Essa crise na Europa o fez buscar a viagem, "a aventura, o sonho" no México, segundo Santiago.
"A aventura para Artaud é deixar o corpo à deriva, é a liberação para o corpo se nutrir de novas experiências e realizar obras", disse.
O diretor teatral José Celso Martinez Corrêa abordou no debate sua montagem de "Para Acabar com o Juízo de Deus", que apresentará hoje, no Masp (leia texto acima).
"Estou em pleno processo de ensaio com as informações que ouço aqui", disse.
Ele também falou sobre o "Teatro da Crueldade". "Artaud dizia que, para existir, é fácil, é só deixar que vem. Para viver é necessário ter crueldade. Crueldade é algo mais, que faz não esperar de Deus que venha", disse.
Segundo Zé Celso, no teatro esse exercício da crueldade é possível.
"Artaud acreditava que não existia morte. Morte é superável. Para ele, existia apenas a voz que fala, que abre espaços, e o cu que caga o que serviu de alimento. Ele morreu de câncer no ânus."
Silvino explicou que, para Artaud, "enquanto não assassina, não nasce. Enquanto não expele, não nasce. Precisa expelir o que te alimenta para continuar a viver".
O escritor Cláudio Willer falou sobre a linguagem em Artaud.
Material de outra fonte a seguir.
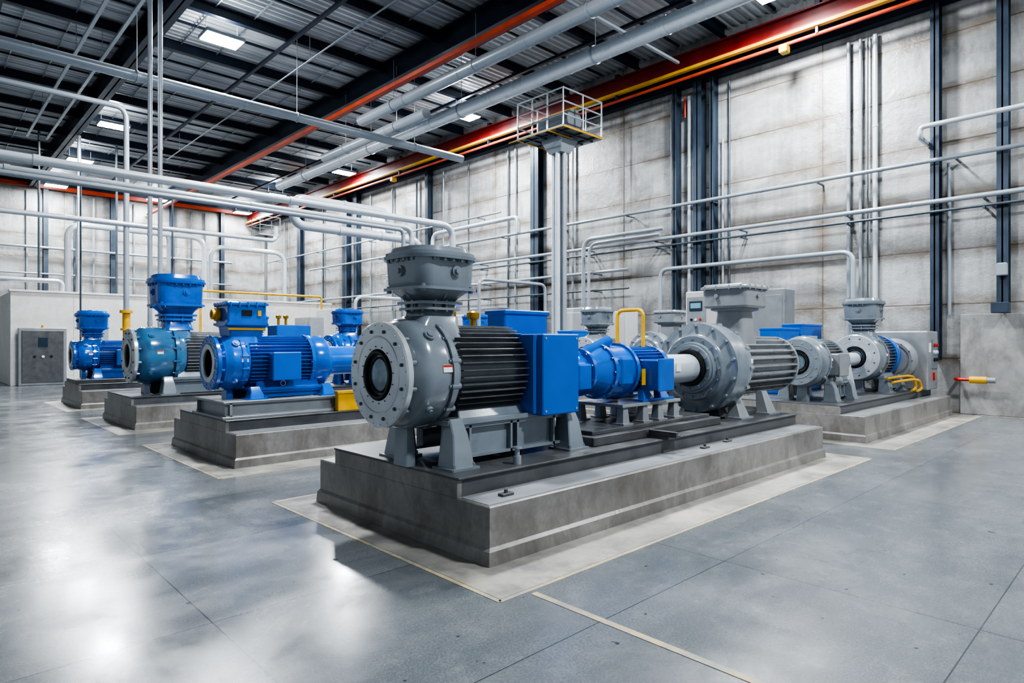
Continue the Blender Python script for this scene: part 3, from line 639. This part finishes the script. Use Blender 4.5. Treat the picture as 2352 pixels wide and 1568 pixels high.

"Antonin Artaud buscava a linguagem mais concreta para falar da linguagem psicológica. É possível traçar um paralelo entre a linguagem de Artaud e a linguagem gnóstica", disse.
Segundo Willer, para Artaud, toda verdadeira linguagem é ininteligível.
Em "Para Acabar com o Julgamento de Deus", Artaud diz: "Onde cheira merda cheira ser. É Deus um ser? Se for, chama merda".
Willer falou também sobre o teatro de Artaud. "Seu teatro era como um ritual", disse.
"A loucura de Artaud consiste em ser personagem de si mesmo. Ele praticou seus textos na vida real."
Segundo Silvino, Antonin Artaud foi contrário à hierarquização do texto. "A mise-en-scène na França de sua época era subordinada ao texto. Ele se revolta contra o teatro que faz apenas a ilustração do texto. O teatro dele era mais que isso, era texto, ação, imagem, representação."
Silvino afirmou que o ator era correspondente a um hieróglifo (ideograma figurativo) para Artaud -o ator concentrava vários significados e funções.
Willer ressaltou que isso não significa que o teatro de Artaud não exigisse um elevado nível de rigor textual. "O texto é essencial no teatro de Artaud."